Monday, October 8, 2012

Why We Write What We Write


Thriller Guy’s alter ego Allen Appel’s first published novel was the time travel book Time After Time. (Buy it HERE for Kindle!) He has written on this blog about how the book was conceived, written and followed by four more in the series. TG, and Appel, have remained interested in the story of the murder of the Tsar and his family as details have come to light over the years. When TG’s pal Syd Jones blogged about a new book on the topic, TG snagged a chunk of the Q&A with author Sam Eastland about his book, Archive 17, to use here. To see the entire interview, go to Syd’s excellent book blog, Scene of the Crime. What was particularly interesting to TG was Eastland’s explanation of how the idea for his book came to him.
“During the mid 1990’s, a friend of mine was present at a construction site in Russia when a backhoe unearthed the body of a soldier. The dead man was laying spread-eagled on the carcass of a horse which had been buried at the same time. The man was wearing a long greatcoat, tall boots and had a thick leather belt across his middle. The clothing and the body had been preserved by the soil so that the man appeared to be partially mummified. Upon examination of the corpse, it became clear that the rider had been buried around the time of the First World War. It also seemed clear, from the fact that he had been laid to rest along with his horse, that the man had probably been buried on the same spot where he had been killed. The man’s belt buckle, which clearly showed the double-headed eagle of the Romanovs, identified him as a soldier of the Tsar’s Army.  However, because of the location, which was not on what would have been the front lines during the Great War, the man must have been buried after, not during, the war. This would have placed the soldier’s death at some time in the early days of the Revolution, when soldiers still loyal to the Tsar, known as the Whites, fought pitched battles with the Bolsheviks, who became known as the Reds. During the course of the construction, several other bodies were discovered, all of whom were similarly dressed and, presumably, had been killed during the same battle. After the bodies had been re-interred, my friend was given one of the belt buckles as a souvenir. He then passed it on to me, and I still have it.

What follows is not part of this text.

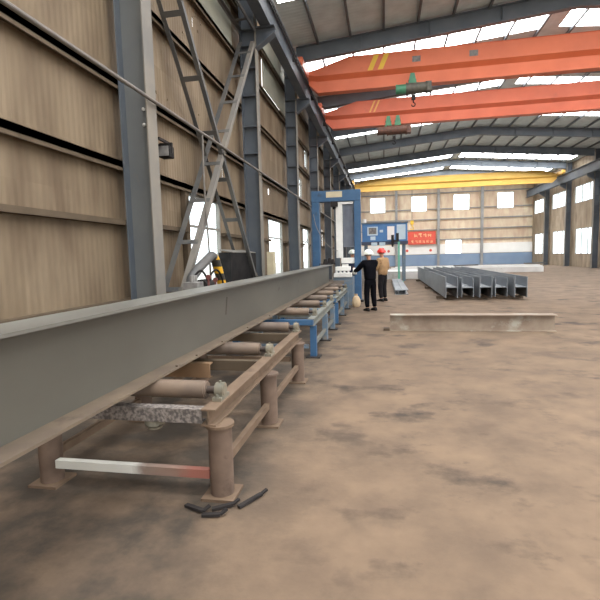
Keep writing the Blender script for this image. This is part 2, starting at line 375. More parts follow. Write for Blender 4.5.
tag(MB().box(XW + .05, 7.75, YE - .22, YE - .03, 1.5, 2.72).box(9.75, XR - .05, YE - .22, YE - .03, 1.5, 2.72).build('trim_1', M['dado_w']), 'white painted band low on the end wall', 'wall band', kind='structure')
tag(MB().box(XW + .05, XR - .05, YE - .24, YE - .03, 0, 1.45).build('trim_2', M['dado_b']), 'blue grey painted base of the end wall below its white band', 'wall band', kind='structure')
for i, x in enumerate((.6, 2.95, 5.9)):
    tag(MB().cyl((x, YE - .225, 1.98), (x, YE - .27, 1.98), .17).build('round_sign', M['red']), 'round red disc on white wall band, %s from the left' % ORD[i], 'sign', 'red discs on the white wall band')

nwin = 0
def window(axis, const, u0, u1, z0, z1, label, mull=(1, 2), fw=.05, pane_mat='glass'):
    global nwin; nwin += 1
    f = MB(); g = MB(); d = .05
    def bx(mb, a, b, c, e, dd): 
        if axis == 'Y': mb.box(const - dd, const + dd, a, b, c, e)
        else: mb.box(a, b, const - dd, const + dd, c, e)
    bx(f, u0, u0 + fw, z0, z1, d); bx(f, u1 - fw, u1, z0, z1, d); bx(f, u0, u1, z0, z0 + fw, d); bx(f, u0, u1, z1 - fw, z1, d)
    for i in range(1, mull[0] + 1):
        u = u0 + (u1 - u0) * i / (mull[0] + 1); bx(f, u - fw / 2, u + fw / 2, z0, z1, d * .8)
    for z in ([z0 + (z1 - z0) * (.7 if mull[1] == 1 else i / (mull[1] + 1)) for i in range(1, mull[1] + 1)]): bx(f, u0, u1, z - fw / 2, z + fw / 2, d * .8)
    bx(g, u0 + fw * .5, u1 - fw * .5, z0 + fw * .5, z1 - fw * .5, .006)
    o = f.build('window_%d' % nwin, M['frame']); tag(o, label, 'window', kind='structure')
    g.build('pane', M[pane_mat], o); return o
names = ['nearest the tall blue-grey column', 'between second and third column', 'just before the blue gantry', 'behind the blue gantry', 'tall daylight opening past the gantry', 'sixth along the wall', 'farthest along the wall']
for w, n in zip(win_low, names):
    window('Y', XW, *w, 'bright ground-level window of the left wall, ' + n, mull=(0, 1))
MB().box(XW + .02, -3.99, 8.86, 9.03, .6, 3.12).build('jamb', M['girt'], bpy.data.objects['window_1'])
for w, n in zip(win_up, ['upper one past third column', 'narrow one under the upper window past third column', 'tall narrow one past fourth column', 'small one past fourth column']):
    window('Y', XW, *w, 'narrow bright window high on the left wall, ' + n, mull=(0, 1), fw=.03)
for i, w in enumerate(ewin[:4]):
    window('X', YE, *w, 'square bright window high on the end wall, %s from the left' % ORD[i], mull=(0, 0))
window('X', YE, *ewin[4], 'bright low window of the end wall set in the white band', mull=(0, 0))
for i, w in enumerate(rwin):
    if w[0] > 30: window('Y', XR, *w, 'long %s window of the right wall, %s from the end wall' % ('low' if w[2] < 2 else 'high', ORD[int((60 - w[0]) // 6)]), mull=(2, 0))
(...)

For every book, there is always some unexpected catalyst that sets everything in motion. Waiting for these catalysts to take hold is like standing in the path of a gently falling meteor shower. Ideas will come hurtling past, but they don’t hit you, so eventually you forget them. But then some image or some anecdote, will strike you right between the eyes. From that point on, the formation of the book becomes like the making of a pearl inside an oyster. The grain of sand embeds itself inside the oyster. The oyster is not trying to produce a thing of beauty. It is trying to survive. The pearl is the product of pain. It is the same with these stories. Once they have snagged like a fishhook in your brain, you have to find a way to work them loose.
Holding that buckle in my hand made me think of the tens of thousands of people who were swallowed up in that revolution whose stories have never been told. For months after I began writing the Eye of the Red Tsar, that rider galloped through my dreams. It became an act of self-preservation to conjure back to life the story of that buckle, and of the man who wore it to his death.”
TG, and Appel, understand the power of an object to evoke a story. Usually Appel sees a period photograph that somehow calls to him across time and sets up an echo in his mind that rattles around until a story begins to fall into place around it. With Appel’s last book, it was a photograph of Abraham Lincoln looking at a book with his son Tad, a photograph that had sat on a bookshelf above his computer for 20 years.
What’s the point here, TG?
When searching for a story idea, look around and see if anything calls to you, Seeing a picture, holding a belt buckle, going to a museum, or even a walk in the woods can jog loose a single thought, that, amazingly, will sometimes spin itself into a story, a novel.